PROMPT.
From the first line of the data below through the line bearing "COL = S.collection", reproduce each line exactly; do not include pictures.
--- Begin SOURCE MATERIAL ---
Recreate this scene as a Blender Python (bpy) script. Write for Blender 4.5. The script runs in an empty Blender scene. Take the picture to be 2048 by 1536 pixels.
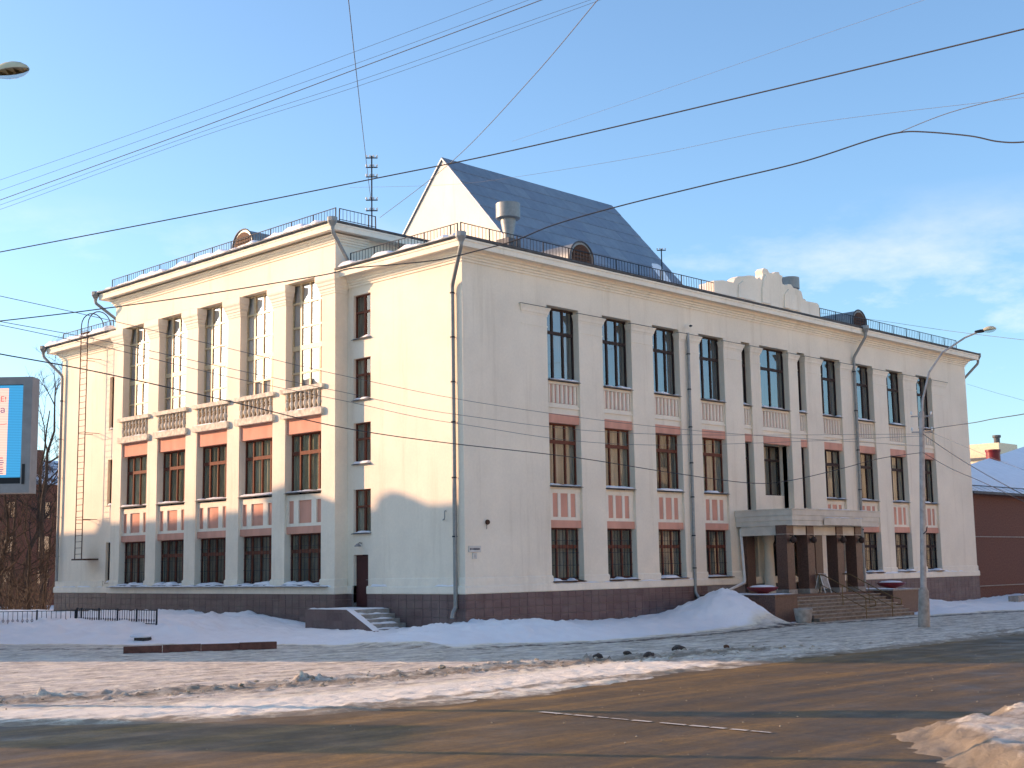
import bpy, bmesh, math, random
from math import sin, cos, pi, radians, sqrt, floor
from mathutils import Vector, Matrix, noise

random.seed(7)
S = bpy.context.scene
COL = S.collection

# ------------------------------------------------------------------ camera
F_PX, CAM = 2630.5, Vector((-35.482, -37.385, 2.690))
YAW, PITCH, ROLL = 0.774013, 0.138115, -0.016492
fw = Vector((cos(PITCH) * cos(YAW), cos(PITCH) * sin(YAW), sin(PITCH)))
r0 = Vector((sin(YAW), -cos(YAW), 0)); u0 = r0.cross(fw)
rt = r0 * cos(ROLL) + u0 * sin(ROLL); up = -r0 * sin(ROLL) + u0 * cos(ROLL)
cd = bpy.data.cameras.new("camera"); cam = bpy.data.objects.new("camera", cd); COL.objects.link(cam)
cd.sensor_width = 36; cd.lens = F_PX / 2048 * 36; cd.clip_start = 0.1; cd.clip_end = 3000
m = Matrix((rt, up, -fw)).transposed().to_4x4(); m.translation = CAM
cam.matrix_world = m; S.camera = cam

# ------------------------------------------------------------------ sky and sun
SUN_AZ = radians(31.5)          # from +Y towards -X
SUN_EL = radians(15)
W = bpy.data.worlds.new("World"); S.world = W; W.use_nodes = True
nt = W.node_tree; N = nt.nodes; L = nt.links
bg = N["Background"]; bg.inputs[1].default_value = 0.137
sky = N.new("ShaderNodeTexSky"); sky.sky_type = 'NISHITA'; sky.sun_disc = False
sky.sun_elevation = SUN_EL; sky.sun_rotation = -SUN_AZ
sky.altitude = 100; sky.air_density = 1.0; sky.dust_density = 1.0; sky.ozone_density = 6.8
# thin cirrus: white vapour broken up by noise over the sky direction
tc = N.new("ShaderNodeTexCoord"); sp = N.new("ShaderNodeSeparateXYZ"); L.new(tc.outputs['Generated'], sp.inputs[0])
mp = N.new("ShaderNodeMapping"); L.new(tc.outputs['Generated'], mp.inputs[0]); mp.inputs['Scale'].default_value = (1.6, 1.6, 4.2)
mp.inputs['Location'].default_value = (2.74, 4.22, 2.6)
nz = N.new("ShaderNodeTexNoise"); nz.inputs['Scale'].default_value = 2.0; nz.inputs['Detail'].default_value = 8
nz.inputs['Roughness'].default_value = 0.62; L.new(mp.outputs[0], nz.inputs[0])
rp = N.new("ShaderNodeValToRGB"); rp.color_ramp.elements[0].position = 0.49; rp.color_ramp.elements[1].position = 0.73
L.new(nz.outputs[0], rp.inputs[0])
el = N.new("ShaderNodeMapRange"); el.inputs[1].default_value = 0.19; el.inputs[2].default_value = 0.27; el.inputs[3].default_value = 1; el.inputs[4].default_value = 0
L.new(sp.outputs[2], el.inputs[0])
mu = N.new("ShaderNodeMath"); mu.operation = 'MULTIPLY'; L.new(rp.outputs[0], mu.inputs[0]); L.new(el.outputs[0], mu.inputs[1])
mu2 = N.new("ShaderNodeMath"); mu2.operation = 'MULTIPLY'; L.new(mu.outputs[0], mu2.inputs[0]); mu2.inputs[1].default_value = 0.55
mix = N.new("ShaderNodeMix"); mix.data_type = 'RGBA'; L.new(mu2.outputs[0], mix.inputs[0])
L.new(sky.outputs[0], mix.inputs[6]); mix.inputs[7].default_value = (4.3, 4.2, 4.6, 1)
L.new(mix.outputs[2], bg.inputs[0])

sd = bpy.data.lights.new("sun", 'SUN'); sun = bpy.data.objects.new("sun", sd); COL.objects.link(sun)
sd.energy = 2.2; sd.angle = radians(0.6); sd.color = (1.0, 0.71, 0.59)
SD = Vector((sin(SUN_AZ) * cos(SUN_EL), -cos(SUN_AZ) * cos(SUN_EL), -sin(SUN_EL)))
sun.rotation_euler = SD.to_track_quat('-Z', 'Y').to_euler(); sun.location = (-60, 80, 60)

S.view_settings.view_transform = 'Standard'; S.view_settings.look = 'None'
S.view_settings.exposure = 1.64; S.view_settings.gamma = 1.0; S.view_settings.use_curve_mapping = False
S.view_settings.use_white_balance = True; S.view_settings.white_balance_temperature = 9700; S.view_settings.white_balance_tint = 10
S.render.engine = 'CYCLES'
S.cycles.max_bounces = 8; S.cycles.transparent_max_bounces = 12
S.cycles.use_denoising = True
S.cycles.caustics_reflective = False; S.cycles.caustics_refractive = False
S.cycles.sample_clamp_indirect = 6

# ------------------------------------------------------------------ helpers
ORG = {}
def org(o): return ORG.get(o.name, Vector((0, 0, 0))) if o else Vector((0, 0, 0))
def tag(o, label=None, cat=None, group=None, kind=None):
    if label: o["label"] = label
    if cat: o["category"] = cat
    if group: o["group"] = group
    if kind: o["kind"] = kind
    return o
def thing(name, label, cat, loc=(0, 0, 0), group=None):
    o = bpy.data.objects.new(name, None); COL.objects.link(o); o.location = loc
    o.empty_display_size = 0.3; ORG[o.name] = Vector(loc)
    return tag(o, label, cat, group)
def link(name, me, parent=None, loc=(0, 0, 0), rot=None, scale=None):
    """an object on mesh data; loc is in world space"""
    o = bpy.data.objects.new(name, me); COL.objects.link(o)
    if parent: o.parent = parent
    o.location = Vector(loc) - org(parent); ORG[o.name] = Vector(loc)
    if rot: o.rotation_euler = rot
    if scale: o.scale = scale
    return o
def mesh(name, v, f, mat, smooth=None, fix=True):
    me = bpy.data.meshes.new(name); me.from_pydata([tuple(p) for p in v], [], f)
    if fix:
        b = bmesh.new(); b.from_mesh(me); bmesh.ops.recalc_face_normals(b, faces=b.faces); b.to_mesh(me); b.free()
    if smooth is not None:
        me.polygons.foreach_set("use_smooth", [True] * len(me.polygons))
        me.set_sharp_from_angle(angle=radians(smooth))
    me.materials.append(mat); me.update()
    return me
TR = lambda u, d, z: (u, d, z)                 # facade on the street: u = x, d = depth into the wall
P_ = 0.69
TL = lambda u, d, z: (-P_ + d, u, z)           # projecting block on the sunny side: u = y
TW = lambda u, d, z: (d, u, z)                 # wings on the sunny side
class MB:
    def __init__(s, T=None): s.v = []; s.f = []; s.T = T or (lambda a, b, c: (a, b, c))
    def add(s, pts, faces):
        o = len(s.v); s.v += [s.T(*p) for p in pts]; s.f += [tuple(i + o for i in q) for q in faces]; return s
    def box(s, x0, x1, y0, y1, z0, z1):
        return s.add([(x0, y0, z0), (x1, y0, z0), (x1, y1, z0), (x0, y1, z0), (x0, y0, z1), (x1, y0, z1), (x1, y1, z1), (x0, y1, z1)],
                     [(0, 3, 2, 1), (4, 5, 6, 7), (0, 1, 5, 4), (1, 2, 6, 5), (2, 3, 7, 6), (3, 0, 4, 7)])
    def prism(s, poly, a, b, axis='y'):
        """poly of 2D points extruded along axis from a to b; (x,z) for y, (y,z) for x, (x,y) for z"""
        n = len(poly)
        g = {'y': lambda p, t: (p[0], t, p[1]), 'x': lambda p, t: (t, p[0], p[1]), 'z': lambda p, t: (p[0], p[1], t)}[axis]
        return s.add([g(p, a) for p in poly] + [g(p, b) for p in poly],
                     [tuple(range(n)), tuple(range(2 * n - 1, n - 1, -1))] + [(i, (i + 1) % n, n + (i + 1) % n, n + i) for i in range(n)])
    def tube(s, pts, r, n=8):
        pts = [Vector(p) for p in pts]; k = len(pts); rs = r if isinstance(r, (list, tuple)) else [r] * k
        ring = []; ref = None
        for i, p in enumerate(pts):
            t = (pts[min(i + 1, k - 1)] - pts[max(i - 1, 0)]).normalized()
            if ref is None: ref = Vector((0, 0, 1)) if abs(t.z) < 0.9 else Vector((1, 0, 0))
            a = (ref - t * ref.dot(t)).normalized(); ref = a; b = t.cross(a)
            ring += [tuple(p + (a * cos(2 * pi * j / n) + b * sin(2 * pi * j / n)) * rs[i]) for j in range(n)]
        fs = [tuple(range(n - 1, -1, -1)), tuple(range((k - 1) * n, k * n))]
        for i in range(k - 1):
            for j in range(n):
                fs.append((i * n + j, i * n + (j + 1) % n, (i + 1) * n + (j + 1) % n, (i + 1) * n + j))
        return s.add(ring, fs)
    def lathe(s, prof, cx, cy, n=16):
        k = len(prof)
        vs = [(cx + r * cos(2 * pi * j / n), cy + r * sin(2 * pi * j / n), z) for r, z in prof for j in range(n)]
        fs = [tuple(range(n - 1, -1, -1)), tuple(range((k - 1) * n, k * n))]
        for i in range(k - 1):
            for j in range(n):
                fs.append((i * n + j, i * n + (j + 1) % n, (i + 1) * n + (j + 1) % n, (i + 1) * n + j))
        return s.add(vs, fs)
    def sweep(s, prof, pathf, closed=False):
        """prof: closed polygon of (offset, z); pathf(offset) -> plan points"""
        n = len(prof); cols = [pathf(o) for o, z in prof]; k = len(cols[0])
        vs = [(cols[i][j][0], cols[i][j][1], prof[i][1]) for j in range(k) for i in range(n)]
        fs = []
        for j in range(k if closed else k - 1):
            for i in range(n):
                a, b = j * n, ((j + 1) % k) * n
                fs.append((a + i, a + (i + 1) % n, b + (i + 1) % n, b + i))
        if not closed: fs += [tuple(range(n)), tuple(range((k - 1) * n, k * n))]
        return s.add(vs, fs)
    def plate(s, a0, a1, z0, z1, holes, d0, d1):
        """a wall slab with rectangular openings, one welded mesh in (u, depth, z)"""
        us = sorted({a0, a1} | {h[0] for h in holes} | {h[1] for h in holes}); us = [u for u in us if a0 <= u <= a1]
        zs = sorted({z0, z1} | {h[2] for h in holes} | {h[3] for h in holes}); zs = [z for z in zs if z0 <= z <= z1]
        nu, nz_ = len(us) - 1, len(zs) - 1
        solid = [[not any(h[0] < (us[i] + us[i + 1]) / 2 < h[1] and h[2] < (zs[j] + zs[j + 1]) / 2 < h[3] for h in holes) for j in range(nz_)] for i in range(nu)]
        ids = {}; vs = []; fs = []
        def V(i, j, d):
            k = (i, j, d)
            if k not in ids: ids[k] = len(vs); vs.append((us[i], d, zs[j]))
            return ids[k]
        at = lambda i, j: 0 <= i < nu and 0 <= j < nz_ and solid[i][j]
        for i in range(nu):
            for j in range(nz_):
                if not solid[i][j]: continue
                fs.append((V(i, j, d0), V(i + 1, j, d0), V(i + 1, j + 1, d0), V(i, j + 1, d0)))
                fs.append((V(i, j, d1), V(i, j + 1, d1), V(i + 1, j + 1, d1), V(i + 1, j, d1)))
                if not at(i - 1, j): fs.append((V(i, j, d0), V(i, j + 1, d0), V(i, j + 1, d1), V(i, j, d1)))
                if not at(i + 1, j): fs.append((V(i + 1, j, d0), V(i + 1, j, d1), V(i + 1, j + 1, d1), V(i + 1, j + 1, d0)))
                if not at(i, j - 1): fs.append((V(i, j, d0), V(i, j, d1), V(i + 1, j, d1), V(i + 1, j, d0)))
                if not at(i, j + 1): fs.append((V(i, j + 1, d0), V(i + 1, j + 1, d0), V(i + 1, j + 1, d1), V(i, j + 1, d1)))
        return s.add(vs, fs)
    def build(s, name, mat, parent=None, smooth=None, label=None):
        o = org(parent)
        me = mesh(name, [(p[0] - o.x, p[1] - o.y, p[2] - o.z) for p in s.v], s.f, mat, smooth)
        ob = bpy.data.objects.new(name, me); COL.objects.link(ob)
        if parent: ob.parent = parent
        ORG[ob.name] = o
        if label: ob["label"] = label
        return ob
def fbm(x, y, z=0.0, o=4):
    return noise.fractal(Vector((x, y, z)), 1.0, 2.0, o)
def sstep(a, b, x):
    t = max(0.0, min(1.0, (x - a) / (b - a))); return t * t * (3 - 2 * t)
def interp(tab, x):
    if x <= tab[0][0]: return tab[0][1]
    for (a, p), (b, q) in zip(tab, tab[1:]):
        if x <= b: return p + (q - p) * (x - a) / (b - a)
    return tab[-1][1]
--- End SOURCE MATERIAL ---
TASK RESPONSE.
Recreate this scene as a Blender Python (bpy) script. Write for Blender 4.5. The script runs in an empty Blender scene. Take the picture to be 2048 by 1536 pixels.
import bpy, bmesh, math, random
from math import sin, cos, pi, radians, sqrt, floor
from mathutils import Vector, Matrix, noise

random.seed(7)
S = bpy.context.scene
COL = S.collection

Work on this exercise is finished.